Dans ce cadre, si Jonathan Mottay s’en aller de Sénart pour Montigny, ce serait un gros coup pour le club ignymontain. Les descentes de Chartres et Toulouse vont également permettre à des équipes de récupérer de bons ou très bons joueurs, à l’instar de l’international Jorge Hereaud qui a rejoint Montpellier.
Le changement de règle concernant les joueurs EEE/ACP pourrait aussi changer la donne. Certains clubs, sans forcément dépenser énormément d’argent, pourraient attirer de bons joueurs de pays voisins. Ainsi, les clubs franciliens pourraient aller piocher dans les championnats belges et hollandais tandis que Saint Just Saint Rambert iront chercher quelques bons joueurs en Suisse comme ils le font déjà. D’ailleurs, dans le roster envoyé par les Duffy Ducks début 2016 à la fédération, l’équipe comptait six étrangers : deux dominicains, un vénézuelien, un suisse, deux espagnols. Avec la nouvelle règle, ça ne ferait que deux étrangers, la Suisse n’ayant pas ratifié l’accord sur l’EEE.

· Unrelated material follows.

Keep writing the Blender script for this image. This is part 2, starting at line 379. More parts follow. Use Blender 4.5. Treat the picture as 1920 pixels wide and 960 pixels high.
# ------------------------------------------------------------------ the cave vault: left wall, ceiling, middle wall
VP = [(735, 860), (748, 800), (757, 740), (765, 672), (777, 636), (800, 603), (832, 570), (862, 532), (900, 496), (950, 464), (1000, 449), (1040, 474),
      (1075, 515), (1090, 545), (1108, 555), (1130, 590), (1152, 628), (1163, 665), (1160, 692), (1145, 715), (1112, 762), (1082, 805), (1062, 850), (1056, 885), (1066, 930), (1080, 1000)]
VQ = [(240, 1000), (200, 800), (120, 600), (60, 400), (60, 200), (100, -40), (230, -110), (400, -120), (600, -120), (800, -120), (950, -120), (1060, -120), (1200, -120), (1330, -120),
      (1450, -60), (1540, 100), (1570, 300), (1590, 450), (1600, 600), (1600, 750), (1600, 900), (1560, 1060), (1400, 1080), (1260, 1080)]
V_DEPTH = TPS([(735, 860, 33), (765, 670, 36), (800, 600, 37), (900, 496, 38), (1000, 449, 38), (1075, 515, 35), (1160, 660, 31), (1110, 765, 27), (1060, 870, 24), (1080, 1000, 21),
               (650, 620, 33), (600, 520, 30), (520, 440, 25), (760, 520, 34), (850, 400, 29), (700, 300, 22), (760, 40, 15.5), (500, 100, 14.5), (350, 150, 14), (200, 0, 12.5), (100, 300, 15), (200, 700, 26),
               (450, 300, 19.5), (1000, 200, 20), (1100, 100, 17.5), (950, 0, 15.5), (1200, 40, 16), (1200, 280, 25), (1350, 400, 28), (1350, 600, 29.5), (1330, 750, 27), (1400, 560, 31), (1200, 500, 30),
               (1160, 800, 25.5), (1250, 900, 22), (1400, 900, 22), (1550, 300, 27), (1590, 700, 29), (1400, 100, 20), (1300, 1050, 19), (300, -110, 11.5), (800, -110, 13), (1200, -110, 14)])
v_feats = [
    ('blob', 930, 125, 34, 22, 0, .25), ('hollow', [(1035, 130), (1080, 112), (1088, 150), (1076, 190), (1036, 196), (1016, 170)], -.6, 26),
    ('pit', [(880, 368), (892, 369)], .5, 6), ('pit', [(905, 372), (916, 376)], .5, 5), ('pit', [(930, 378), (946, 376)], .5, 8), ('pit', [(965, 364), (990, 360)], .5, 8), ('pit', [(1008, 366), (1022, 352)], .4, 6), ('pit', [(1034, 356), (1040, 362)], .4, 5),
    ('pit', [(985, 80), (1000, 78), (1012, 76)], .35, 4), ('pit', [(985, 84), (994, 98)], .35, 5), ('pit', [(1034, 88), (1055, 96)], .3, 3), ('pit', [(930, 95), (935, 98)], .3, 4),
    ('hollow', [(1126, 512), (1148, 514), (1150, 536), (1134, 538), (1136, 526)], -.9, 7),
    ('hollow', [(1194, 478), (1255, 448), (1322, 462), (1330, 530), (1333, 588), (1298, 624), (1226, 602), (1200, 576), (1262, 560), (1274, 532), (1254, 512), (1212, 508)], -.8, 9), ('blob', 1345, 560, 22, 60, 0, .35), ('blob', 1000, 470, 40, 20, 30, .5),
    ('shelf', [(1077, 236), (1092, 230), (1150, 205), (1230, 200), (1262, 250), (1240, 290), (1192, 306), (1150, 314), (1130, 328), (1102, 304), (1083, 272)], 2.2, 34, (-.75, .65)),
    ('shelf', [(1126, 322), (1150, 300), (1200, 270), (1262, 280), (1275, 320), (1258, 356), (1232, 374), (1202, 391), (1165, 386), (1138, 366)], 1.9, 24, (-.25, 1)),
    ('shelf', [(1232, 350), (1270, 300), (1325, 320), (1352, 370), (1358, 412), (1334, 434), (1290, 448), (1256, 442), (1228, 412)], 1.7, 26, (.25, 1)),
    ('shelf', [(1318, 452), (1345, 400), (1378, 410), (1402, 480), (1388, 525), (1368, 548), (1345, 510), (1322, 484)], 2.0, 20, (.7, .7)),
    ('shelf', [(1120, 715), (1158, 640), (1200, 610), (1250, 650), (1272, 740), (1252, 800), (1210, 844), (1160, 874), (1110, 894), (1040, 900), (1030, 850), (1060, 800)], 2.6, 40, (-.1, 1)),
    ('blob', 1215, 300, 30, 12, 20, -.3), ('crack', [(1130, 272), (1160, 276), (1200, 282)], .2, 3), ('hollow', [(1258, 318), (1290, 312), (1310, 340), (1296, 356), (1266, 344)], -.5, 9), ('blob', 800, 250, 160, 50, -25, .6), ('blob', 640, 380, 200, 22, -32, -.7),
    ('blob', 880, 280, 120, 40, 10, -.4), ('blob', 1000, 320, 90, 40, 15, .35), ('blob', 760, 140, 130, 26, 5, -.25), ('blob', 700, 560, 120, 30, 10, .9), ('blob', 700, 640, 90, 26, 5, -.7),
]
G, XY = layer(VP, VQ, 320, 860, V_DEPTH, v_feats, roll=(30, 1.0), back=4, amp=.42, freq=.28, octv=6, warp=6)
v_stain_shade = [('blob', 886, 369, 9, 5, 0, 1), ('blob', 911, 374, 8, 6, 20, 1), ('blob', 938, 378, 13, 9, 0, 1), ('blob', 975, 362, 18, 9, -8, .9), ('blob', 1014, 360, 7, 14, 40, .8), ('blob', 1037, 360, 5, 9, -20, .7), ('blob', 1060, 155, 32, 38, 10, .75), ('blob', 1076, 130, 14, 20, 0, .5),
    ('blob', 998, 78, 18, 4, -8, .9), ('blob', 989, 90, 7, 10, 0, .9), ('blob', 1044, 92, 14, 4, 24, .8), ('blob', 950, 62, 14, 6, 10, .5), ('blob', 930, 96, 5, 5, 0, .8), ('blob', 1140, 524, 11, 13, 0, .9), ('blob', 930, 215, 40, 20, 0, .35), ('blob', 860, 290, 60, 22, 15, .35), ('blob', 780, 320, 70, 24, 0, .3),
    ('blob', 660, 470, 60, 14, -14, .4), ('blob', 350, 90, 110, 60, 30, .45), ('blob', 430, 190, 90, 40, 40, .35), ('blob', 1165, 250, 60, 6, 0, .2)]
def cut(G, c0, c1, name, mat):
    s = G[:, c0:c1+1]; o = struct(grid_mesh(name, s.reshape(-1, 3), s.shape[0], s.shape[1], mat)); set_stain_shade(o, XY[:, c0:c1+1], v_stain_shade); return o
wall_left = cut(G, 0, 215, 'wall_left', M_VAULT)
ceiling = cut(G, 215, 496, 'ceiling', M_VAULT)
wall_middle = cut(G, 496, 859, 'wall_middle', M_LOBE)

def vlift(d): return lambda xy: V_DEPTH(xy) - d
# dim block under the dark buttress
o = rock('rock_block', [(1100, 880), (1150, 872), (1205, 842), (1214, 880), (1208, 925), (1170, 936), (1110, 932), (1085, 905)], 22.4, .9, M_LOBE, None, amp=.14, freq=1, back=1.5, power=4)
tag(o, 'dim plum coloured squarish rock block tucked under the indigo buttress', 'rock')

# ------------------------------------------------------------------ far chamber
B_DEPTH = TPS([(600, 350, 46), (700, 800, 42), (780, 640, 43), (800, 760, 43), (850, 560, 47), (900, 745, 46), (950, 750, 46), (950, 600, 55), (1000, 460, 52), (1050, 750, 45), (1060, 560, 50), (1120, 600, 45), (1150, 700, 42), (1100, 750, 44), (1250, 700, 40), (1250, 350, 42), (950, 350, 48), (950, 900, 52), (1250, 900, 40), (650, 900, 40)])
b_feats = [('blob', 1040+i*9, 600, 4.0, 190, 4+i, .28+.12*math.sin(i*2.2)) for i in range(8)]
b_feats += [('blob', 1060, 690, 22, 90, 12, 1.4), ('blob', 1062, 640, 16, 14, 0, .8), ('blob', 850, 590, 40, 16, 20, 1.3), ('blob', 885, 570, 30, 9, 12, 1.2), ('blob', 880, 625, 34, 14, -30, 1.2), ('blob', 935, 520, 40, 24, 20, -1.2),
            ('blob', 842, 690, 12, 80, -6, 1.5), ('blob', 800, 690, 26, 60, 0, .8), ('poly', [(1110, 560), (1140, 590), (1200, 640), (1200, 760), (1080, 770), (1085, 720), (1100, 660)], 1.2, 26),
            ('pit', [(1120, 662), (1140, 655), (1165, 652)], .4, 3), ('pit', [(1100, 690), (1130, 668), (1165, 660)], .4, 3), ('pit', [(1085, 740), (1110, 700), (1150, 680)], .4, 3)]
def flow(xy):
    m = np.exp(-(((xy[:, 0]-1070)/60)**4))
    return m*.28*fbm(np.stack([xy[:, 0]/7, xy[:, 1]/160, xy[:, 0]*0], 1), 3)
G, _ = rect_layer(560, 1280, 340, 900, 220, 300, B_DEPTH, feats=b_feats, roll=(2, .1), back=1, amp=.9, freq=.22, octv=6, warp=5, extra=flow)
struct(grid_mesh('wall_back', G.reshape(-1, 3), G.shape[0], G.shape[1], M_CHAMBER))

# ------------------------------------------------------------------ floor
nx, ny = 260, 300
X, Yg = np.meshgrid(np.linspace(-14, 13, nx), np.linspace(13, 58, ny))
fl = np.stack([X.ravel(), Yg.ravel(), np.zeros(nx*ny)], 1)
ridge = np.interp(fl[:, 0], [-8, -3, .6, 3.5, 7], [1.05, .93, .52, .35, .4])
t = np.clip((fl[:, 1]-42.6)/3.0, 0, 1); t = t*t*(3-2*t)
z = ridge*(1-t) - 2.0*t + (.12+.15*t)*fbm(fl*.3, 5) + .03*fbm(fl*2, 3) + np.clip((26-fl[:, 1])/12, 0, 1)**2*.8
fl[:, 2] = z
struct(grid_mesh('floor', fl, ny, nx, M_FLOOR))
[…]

Le mercato hivernal sera donc décisif pour déterminer les forces en présence avec une D1 chamboulée par les descentes de Chartres, club qui affichait plein de belles promesses, et Toulouse, pilier de la D1. Que feront les deux promus, Saint Just Saint Rambert, qui va découvrir l’élite, et Montigny, club formateur par excellence, qui a déjà goûté plusieurs fois à la première division ? Le gouffre va-t-il se creuser entre les Big Three et le reste de la D1, appauvrissant le niveau général ? Montpellier et Sénart pourront-ils empêcher un nouveau règne rouennais ? Des questions importantes car de l’avenir de la D1 dépend aussi l’avenir de l’équipe de France.